Quando uma motosserra for ligada para derrubar uma árvore em algum recanto remoto da Amazônia, o “Curupira” vai ouvir o ruído e alertar as autoridades em tempo real. Este dispositivo de Inteligência Artificial (IA) é um novo “guardião” no combate ao desmatamento na maior floresta tropical do planeta.

A olho nu, o dispositivo, desenvolvido pela Universidade do Estado do Amazonas (UEA) parece um discreto modem de internet sem-fio amarrado à casca de uma árvore. Mas é muito mais que isso.

Ele possui um sensor dotado de “inteligência artificial”, um programa de computador treinado para “reconhecer o ruído de motosserra e tratores ou o que possa causar desmatamento na floresta”, explica à AFP Thiago Almeida, gerente do projeto.

O aparelho consegue identificar desta forma uma ameaça e enviar em tempo real a informação a uma central de alertas.

O objetivo é “complementar outros modelos de monitoramento” já existentes, como o controle de desmatamento por imagens de satélite, explicou o pesquisador Raimundo Cláudio Souza Gomes, coordenador do Laboratório de Sistemas Embarcados (LSE/HUB) da UEA, à frente do projeto.

Enquanto as imagens de satélite detectam a superfície já desmatada, o sistema de IA poderá avisar “quando se está tentando ou já iniciando o processo de dano”, ajudando a evitá-lo, afirma.

O projeto foi nomeado “Curupira” em homenagem ao ser encantado da mitologia indígena conhecido pela astúcia para enganar os caçadores e combater quem destrói a natureza. Um verdadeiro guardião da floresta.

A fase piloto do projeto, financiada pela Hana Electronics, uma empresa nacional, testou dez protótipos nos arredores de Manaus, em áreas de mata que permitiram simular as condições mais remotas da floresta.

Segundo Gomes, os estudos preliminares para que estes sensores funcionem em rede na transmissão de informação, cobrindo grandes distâncias, “são muito promissores”.

Mediante uma conexão sem-fio que não requer internet, cada curupira se mostrou capaz de se comunicar com os outros sensores a 1 km de distância.

Dispostos como uma rede pela floresta, os dispositivos serão capazes de identificar as ameaças e fazer os alertas chegarem a qualquer ponto com conexão via satélite.

Por isso, seus criadores agora estão buscando financiamento para fabricar e colocar em campo entre cem e mil sensores.

Também serão desenvolvidos novos “curupiras” capazes de identificar focos de incêndio com detectores de fumaça e termômetros infravermelhos.

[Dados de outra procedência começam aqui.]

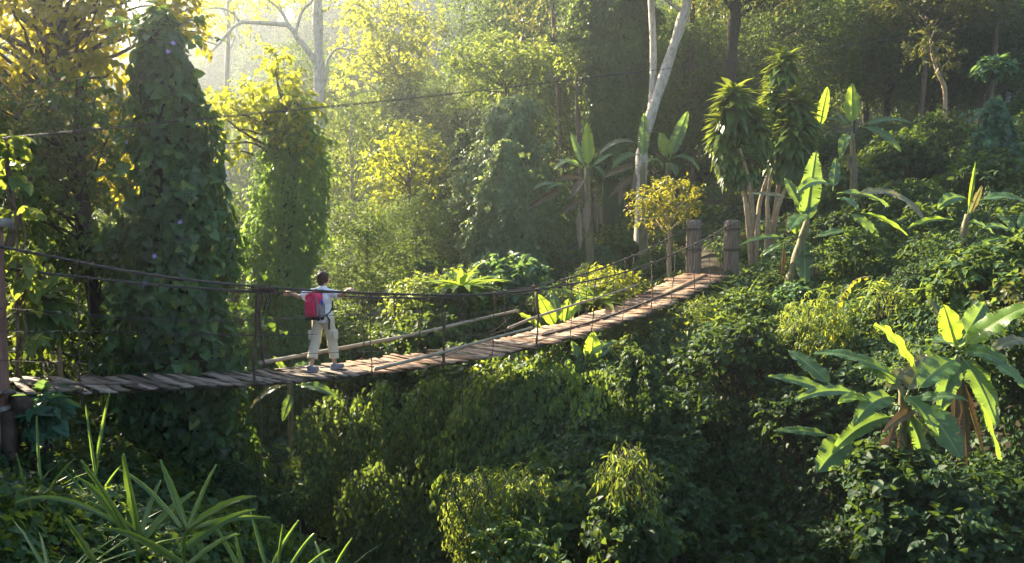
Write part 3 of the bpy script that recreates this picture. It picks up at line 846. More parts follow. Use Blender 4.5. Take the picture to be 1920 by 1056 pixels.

Na região amazônica, “o crime se estabelece nas trevas. Quando você coloca luz em cima, torna mais difícil”, afirmou.

– Solução ‘Made in Brazil’ –

Em países como Canadá, Estados Unidos e Indonésia também foram implementados sistemas de vigilância por sensores de áudio, mas em geral envolvem conexões caras ou grandes antenas para transmissão de dados, segundo Gomes.

O projeto criado no Amazonas, ao contrário, poderia ser implantado a baixo custo.

Os sensores, cujo custo de fabricação por unidade varia entre 200 e 300 dólares (aproximadamente R$ 1.000 a R$ 1.500), já trazem embutida a tecnologia que processa os dados e gera os alertas, facilitando o envio da informação. Além disso, por seu design, funcionam com baixíssimo consumo de energia.

“O protótipo inicial é alimentado por uma bateria comum, que parece uma pilha (…), que consegue uma autonomia de um ano”, ilustra.

Na floresta, essa energia pode ser obtida de fontes tão diversas quanto “o balançar dos galhos das árvores, a diferença de temperatura, a diferença da acidez na seiva de uma árvore”, explica Gomes.

Implementada em larga escala, a plataforma poderia ser usada para fins públicos e privados diversos, afirma o professor – de trabalhos de segurança até como “auxiliar fiscal” no incipiente mercado de créditos de carbono, permitindo, por exemplo, a um proprietário de terra demonstrar que está preservando.

“A gente está tentando quebrar paradigmas, mostrando que aqui também tem ciência, inteligência, capacidade”, afirma Gomes, que confia no potencial desta solução local.